NYC's smoking rate plummeted to 13.9 percent in 2014—the lowest on record, the Health Department reports.

Despite aggressive anti-smoking measures enacted by former Mayor Bloomberg, who spent the bulk of his tenure all but ripping cigarettes from the mouths of constituents with his manicured hands, the new numbers are actually a reversal from recent years. In 2013, more than a million residents smoked—that's 16.1 percent of the city's population, the highest since 2007.

The Department of Health attributes the lower numbers to a decade's worth of concerted effort. "Trends often bump around," Sonia Angell, deputy commissioner for prevention and primary care, told Capital. "We do expect this is a real decrease and it does reflect the efforts over time."

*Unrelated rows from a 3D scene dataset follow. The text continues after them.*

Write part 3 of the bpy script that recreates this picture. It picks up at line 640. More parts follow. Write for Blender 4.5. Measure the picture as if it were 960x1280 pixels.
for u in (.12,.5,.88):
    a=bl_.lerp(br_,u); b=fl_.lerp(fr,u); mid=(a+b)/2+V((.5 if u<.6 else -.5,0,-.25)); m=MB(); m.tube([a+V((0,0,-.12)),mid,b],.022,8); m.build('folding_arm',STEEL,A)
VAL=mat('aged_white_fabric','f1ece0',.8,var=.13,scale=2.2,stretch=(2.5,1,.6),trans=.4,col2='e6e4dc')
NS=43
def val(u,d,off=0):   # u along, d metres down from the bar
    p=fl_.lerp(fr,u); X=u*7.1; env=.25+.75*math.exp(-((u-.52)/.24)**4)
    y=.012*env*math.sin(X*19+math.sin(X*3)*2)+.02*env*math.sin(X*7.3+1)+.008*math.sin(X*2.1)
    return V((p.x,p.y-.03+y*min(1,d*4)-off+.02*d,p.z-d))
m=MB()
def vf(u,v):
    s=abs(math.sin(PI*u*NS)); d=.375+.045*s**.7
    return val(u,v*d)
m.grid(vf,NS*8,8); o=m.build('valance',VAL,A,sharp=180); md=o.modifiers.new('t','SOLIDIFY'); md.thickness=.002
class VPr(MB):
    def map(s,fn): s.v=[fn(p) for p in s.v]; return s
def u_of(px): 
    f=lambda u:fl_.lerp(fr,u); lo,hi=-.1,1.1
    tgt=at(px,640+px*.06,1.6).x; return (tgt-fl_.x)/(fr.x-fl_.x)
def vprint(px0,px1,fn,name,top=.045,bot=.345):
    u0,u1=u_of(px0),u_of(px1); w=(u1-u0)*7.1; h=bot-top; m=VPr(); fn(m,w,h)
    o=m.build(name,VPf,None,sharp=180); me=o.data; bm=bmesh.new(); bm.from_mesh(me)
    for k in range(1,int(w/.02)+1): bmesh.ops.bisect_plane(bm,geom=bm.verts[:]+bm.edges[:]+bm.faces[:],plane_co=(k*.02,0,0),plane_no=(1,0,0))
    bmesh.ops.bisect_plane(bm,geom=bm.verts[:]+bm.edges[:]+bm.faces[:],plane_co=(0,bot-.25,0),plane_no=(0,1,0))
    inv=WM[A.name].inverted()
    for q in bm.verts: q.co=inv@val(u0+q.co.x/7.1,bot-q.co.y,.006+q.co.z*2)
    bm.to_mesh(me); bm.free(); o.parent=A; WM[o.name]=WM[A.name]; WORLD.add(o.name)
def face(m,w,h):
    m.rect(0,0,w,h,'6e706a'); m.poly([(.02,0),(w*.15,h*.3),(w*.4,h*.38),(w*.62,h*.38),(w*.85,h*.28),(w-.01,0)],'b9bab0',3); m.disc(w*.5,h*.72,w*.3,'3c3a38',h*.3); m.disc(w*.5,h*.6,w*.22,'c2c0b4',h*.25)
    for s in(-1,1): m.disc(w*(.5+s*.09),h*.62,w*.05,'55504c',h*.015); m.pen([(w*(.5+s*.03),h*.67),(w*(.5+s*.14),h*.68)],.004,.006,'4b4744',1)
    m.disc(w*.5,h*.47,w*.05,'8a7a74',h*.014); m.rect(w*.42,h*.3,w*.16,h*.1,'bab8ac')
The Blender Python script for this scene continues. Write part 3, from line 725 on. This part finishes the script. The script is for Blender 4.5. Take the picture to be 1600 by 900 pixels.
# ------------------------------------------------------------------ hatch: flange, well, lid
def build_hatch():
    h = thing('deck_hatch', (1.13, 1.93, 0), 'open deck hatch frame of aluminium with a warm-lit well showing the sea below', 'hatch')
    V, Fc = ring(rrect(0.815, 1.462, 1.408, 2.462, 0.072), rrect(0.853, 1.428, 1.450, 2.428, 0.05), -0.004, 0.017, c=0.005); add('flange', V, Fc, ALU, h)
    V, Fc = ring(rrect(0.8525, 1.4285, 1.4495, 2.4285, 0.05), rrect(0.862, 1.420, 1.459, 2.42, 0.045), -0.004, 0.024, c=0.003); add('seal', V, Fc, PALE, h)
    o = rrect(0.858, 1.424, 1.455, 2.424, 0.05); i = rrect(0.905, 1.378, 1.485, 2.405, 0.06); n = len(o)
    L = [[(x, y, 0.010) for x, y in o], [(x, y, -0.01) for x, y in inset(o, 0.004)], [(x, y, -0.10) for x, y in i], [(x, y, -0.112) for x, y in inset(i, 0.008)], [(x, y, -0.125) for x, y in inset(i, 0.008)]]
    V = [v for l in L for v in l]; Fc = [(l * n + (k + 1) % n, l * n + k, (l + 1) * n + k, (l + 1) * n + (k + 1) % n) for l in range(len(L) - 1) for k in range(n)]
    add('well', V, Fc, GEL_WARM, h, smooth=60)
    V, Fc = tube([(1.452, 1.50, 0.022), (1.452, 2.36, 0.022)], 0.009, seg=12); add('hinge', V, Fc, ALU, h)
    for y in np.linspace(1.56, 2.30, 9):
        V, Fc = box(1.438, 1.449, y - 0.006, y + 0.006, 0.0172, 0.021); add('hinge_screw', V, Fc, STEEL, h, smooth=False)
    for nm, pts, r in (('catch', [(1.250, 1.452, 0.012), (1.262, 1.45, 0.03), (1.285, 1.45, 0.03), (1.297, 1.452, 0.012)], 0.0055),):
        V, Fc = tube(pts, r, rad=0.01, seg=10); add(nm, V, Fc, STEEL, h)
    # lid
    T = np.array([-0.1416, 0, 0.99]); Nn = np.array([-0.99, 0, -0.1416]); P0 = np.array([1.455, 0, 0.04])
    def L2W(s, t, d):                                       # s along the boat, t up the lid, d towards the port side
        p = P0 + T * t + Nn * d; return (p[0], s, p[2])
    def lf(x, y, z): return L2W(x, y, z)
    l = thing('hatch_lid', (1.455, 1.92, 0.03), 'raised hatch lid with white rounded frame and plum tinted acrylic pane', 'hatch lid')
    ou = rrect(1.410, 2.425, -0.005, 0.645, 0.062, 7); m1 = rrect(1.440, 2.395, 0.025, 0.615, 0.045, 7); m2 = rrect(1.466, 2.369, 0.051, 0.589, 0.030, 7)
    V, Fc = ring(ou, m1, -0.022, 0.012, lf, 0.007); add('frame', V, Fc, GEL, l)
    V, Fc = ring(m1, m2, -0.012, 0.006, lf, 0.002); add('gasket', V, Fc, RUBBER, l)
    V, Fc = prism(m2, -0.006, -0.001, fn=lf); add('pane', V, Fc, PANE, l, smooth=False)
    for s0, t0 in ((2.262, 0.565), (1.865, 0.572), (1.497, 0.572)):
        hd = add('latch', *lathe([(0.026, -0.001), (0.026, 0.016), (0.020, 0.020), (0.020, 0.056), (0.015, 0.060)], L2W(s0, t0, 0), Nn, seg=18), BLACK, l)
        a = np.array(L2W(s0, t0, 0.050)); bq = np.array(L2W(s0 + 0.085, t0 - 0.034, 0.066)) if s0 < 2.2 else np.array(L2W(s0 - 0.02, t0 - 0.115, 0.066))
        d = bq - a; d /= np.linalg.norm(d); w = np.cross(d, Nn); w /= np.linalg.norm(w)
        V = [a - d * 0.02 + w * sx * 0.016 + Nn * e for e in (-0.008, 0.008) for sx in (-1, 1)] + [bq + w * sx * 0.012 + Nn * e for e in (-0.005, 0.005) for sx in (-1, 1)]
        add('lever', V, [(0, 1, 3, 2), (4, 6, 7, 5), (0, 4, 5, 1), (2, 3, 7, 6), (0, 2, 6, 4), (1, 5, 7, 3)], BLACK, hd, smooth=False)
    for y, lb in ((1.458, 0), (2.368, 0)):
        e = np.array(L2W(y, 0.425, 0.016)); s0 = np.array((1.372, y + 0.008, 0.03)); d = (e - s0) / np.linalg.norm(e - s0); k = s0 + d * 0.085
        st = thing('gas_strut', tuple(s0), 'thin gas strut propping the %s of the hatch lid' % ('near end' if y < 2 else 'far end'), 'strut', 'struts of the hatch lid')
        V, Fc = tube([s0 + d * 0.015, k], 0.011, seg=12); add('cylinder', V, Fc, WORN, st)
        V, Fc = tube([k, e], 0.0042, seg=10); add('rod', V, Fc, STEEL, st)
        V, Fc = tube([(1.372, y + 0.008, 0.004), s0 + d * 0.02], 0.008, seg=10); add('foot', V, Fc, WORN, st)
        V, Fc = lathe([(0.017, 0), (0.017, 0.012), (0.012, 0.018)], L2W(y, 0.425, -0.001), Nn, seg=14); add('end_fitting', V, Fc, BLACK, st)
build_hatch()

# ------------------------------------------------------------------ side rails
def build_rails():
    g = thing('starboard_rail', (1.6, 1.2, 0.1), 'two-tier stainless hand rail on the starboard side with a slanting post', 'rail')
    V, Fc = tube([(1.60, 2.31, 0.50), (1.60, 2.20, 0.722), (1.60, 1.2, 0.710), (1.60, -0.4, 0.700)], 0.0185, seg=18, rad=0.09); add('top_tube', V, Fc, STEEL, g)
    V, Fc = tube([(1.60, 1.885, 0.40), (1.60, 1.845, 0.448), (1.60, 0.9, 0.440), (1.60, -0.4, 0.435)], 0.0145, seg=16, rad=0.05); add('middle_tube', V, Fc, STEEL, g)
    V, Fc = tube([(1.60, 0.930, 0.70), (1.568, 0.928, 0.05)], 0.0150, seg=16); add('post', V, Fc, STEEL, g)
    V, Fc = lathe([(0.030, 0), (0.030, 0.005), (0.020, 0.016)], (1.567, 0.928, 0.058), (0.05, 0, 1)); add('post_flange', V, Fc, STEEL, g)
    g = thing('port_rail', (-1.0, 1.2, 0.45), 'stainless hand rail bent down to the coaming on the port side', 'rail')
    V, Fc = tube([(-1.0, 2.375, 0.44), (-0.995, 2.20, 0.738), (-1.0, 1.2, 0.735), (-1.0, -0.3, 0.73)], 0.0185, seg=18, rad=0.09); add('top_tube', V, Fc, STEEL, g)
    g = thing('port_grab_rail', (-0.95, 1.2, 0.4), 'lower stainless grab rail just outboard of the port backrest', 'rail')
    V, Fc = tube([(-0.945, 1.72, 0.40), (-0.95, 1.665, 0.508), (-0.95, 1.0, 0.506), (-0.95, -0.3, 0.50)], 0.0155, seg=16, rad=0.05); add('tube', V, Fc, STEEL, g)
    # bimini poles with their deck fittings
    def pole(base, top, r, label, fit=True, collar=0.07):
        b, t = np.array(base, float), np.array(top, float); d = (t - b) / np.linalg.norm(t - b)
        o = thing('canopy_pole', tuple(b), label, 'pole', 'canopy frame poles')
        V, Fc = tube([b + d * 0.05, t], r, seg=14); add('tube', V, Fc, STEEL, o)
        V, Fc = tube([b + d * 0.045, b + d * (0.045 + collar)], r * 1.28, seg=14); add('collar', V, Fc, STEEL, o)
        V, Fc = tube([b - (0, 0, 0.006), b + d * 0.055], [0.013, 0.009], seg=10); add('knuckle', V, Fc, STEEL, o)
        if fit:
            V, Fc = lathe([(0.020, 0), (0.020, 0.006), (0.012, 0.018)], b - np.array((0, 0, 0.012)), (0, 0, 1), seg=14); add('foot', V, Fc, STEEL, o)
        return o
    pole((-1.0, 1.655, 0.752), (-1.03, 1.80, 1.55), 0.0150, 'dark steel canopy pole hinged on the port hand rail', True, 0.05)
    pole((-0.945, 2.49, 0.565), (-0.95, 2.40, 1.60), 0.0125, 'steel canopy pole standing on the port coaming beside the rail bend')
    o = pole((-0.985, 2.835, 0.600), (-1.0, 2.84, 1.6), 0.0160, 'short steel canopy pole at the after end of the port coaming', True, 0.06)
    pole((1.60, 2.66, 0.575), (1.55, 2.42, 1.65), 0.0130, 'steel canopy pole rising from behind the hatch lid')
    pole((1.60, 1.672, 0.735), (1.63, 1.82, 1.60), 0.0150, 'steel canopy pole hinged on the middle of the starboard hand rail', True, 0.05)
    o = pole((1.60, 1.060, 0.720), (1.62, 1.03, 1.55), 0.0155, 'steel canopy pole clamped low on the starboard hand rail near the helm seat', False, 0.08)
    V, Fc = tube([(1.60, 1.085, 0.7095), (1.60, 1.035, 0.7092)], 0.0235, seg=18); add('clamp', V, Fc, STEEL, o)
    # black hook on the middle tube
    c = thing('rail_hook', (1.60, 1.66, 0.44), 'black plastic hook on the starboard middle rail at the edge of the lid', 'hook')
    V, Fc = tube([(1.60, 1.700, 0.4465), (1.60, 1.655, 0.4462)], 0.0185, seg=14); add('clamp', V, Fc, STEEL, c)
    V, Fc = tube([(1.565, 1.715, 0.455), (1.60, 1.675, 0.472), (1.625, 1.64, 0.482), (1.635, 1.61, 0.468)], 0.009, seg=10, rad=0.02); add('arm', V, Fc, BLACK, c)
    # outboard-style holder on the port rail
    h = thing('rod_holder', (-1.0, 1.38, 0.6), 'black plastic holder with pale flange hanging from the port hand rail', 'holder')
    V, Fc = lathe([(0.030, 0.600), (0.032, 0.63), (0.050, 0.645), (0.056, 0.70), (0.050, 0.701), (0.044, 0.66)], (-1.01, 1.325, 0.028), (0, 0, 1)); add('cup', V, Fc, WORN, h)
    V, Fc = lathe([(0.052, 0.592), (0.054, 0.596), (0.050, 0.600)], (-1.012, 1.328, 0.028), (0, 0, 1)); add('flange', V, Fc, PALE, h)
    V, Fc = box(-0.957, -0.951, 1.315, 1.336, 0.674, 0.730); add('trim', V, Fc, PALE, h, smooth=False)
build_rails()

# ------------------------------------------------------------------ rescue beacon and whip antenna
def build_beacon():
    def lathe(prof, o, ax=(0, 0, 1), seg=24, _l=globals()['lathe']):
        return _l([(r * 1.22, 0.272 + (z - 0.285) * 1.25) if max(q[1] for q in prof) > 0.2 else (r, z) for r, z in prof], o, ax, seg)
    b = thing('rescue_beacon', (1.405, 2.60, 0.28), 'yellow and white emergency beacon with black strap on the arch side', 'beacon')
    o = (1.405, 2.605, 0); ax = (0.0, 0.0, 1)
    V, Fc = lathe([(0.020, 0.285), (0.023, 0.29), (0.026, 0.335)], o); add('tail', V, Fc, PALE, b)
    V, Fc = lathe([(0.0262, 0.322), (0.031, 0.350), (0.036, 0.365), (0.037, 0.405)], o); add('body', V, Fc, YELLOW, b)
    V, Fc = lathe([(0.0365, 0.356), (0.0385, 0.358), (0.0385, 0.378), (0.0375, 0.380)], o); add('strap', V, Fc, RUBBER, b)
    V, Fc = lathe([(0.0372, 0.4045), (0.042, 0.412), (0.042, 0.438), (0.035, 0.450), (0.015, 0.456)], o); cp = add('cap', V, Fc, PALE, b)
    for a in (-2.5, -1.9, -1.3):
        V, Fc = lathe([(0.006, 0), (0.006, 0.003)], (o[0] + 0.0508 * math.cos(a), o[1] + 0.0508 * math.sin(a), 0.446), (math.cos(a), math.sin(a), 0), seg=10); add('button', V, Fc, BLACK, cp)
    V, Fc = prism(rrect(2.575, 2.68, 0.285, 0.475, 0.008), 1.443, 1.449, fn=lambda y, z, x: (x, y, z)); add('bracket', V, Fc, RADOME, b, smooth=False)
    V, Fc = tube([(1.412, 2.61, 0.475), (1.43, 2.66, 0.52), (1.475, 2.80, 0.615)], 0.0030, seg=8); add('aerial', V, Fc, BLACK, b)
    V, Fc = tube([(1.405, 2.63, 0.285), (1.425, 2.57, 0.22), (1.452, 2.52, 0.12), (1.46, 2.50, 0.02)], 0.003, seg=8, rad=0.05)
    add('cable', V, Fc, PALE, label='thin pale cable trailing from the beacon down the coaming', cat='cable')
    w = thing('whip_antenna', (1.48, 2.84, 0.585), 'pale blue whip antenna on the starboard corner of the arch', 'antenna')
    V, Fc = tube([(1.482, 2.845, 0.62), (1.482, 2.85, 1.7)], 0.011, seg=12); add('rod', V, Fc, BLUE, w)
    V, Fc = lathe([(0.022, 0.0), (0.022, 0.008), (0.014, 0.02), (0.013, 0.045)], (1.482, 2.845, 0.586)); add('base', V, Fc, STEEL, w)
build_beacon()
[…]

Numbers overall may have gone down, but the story varies wildly by borough: Smokers represent less than 13 percent of the population in Queens and Manhattan, but more than 16 percent on Staten Island and in the Bronx. Smoking rates are also highly gendered; 18 percent are men while only 10 percent are women.

The de Blasio administration says it has budgeted $7.3 million for anti-smoking campaigns this year, a slight increase from the $7.2 million spent last year. Past efforts have included peppering cigarette buyers with blown up images of blackened lungs, but the real deterrence is probably more practical—a pack will set you back $14 these days.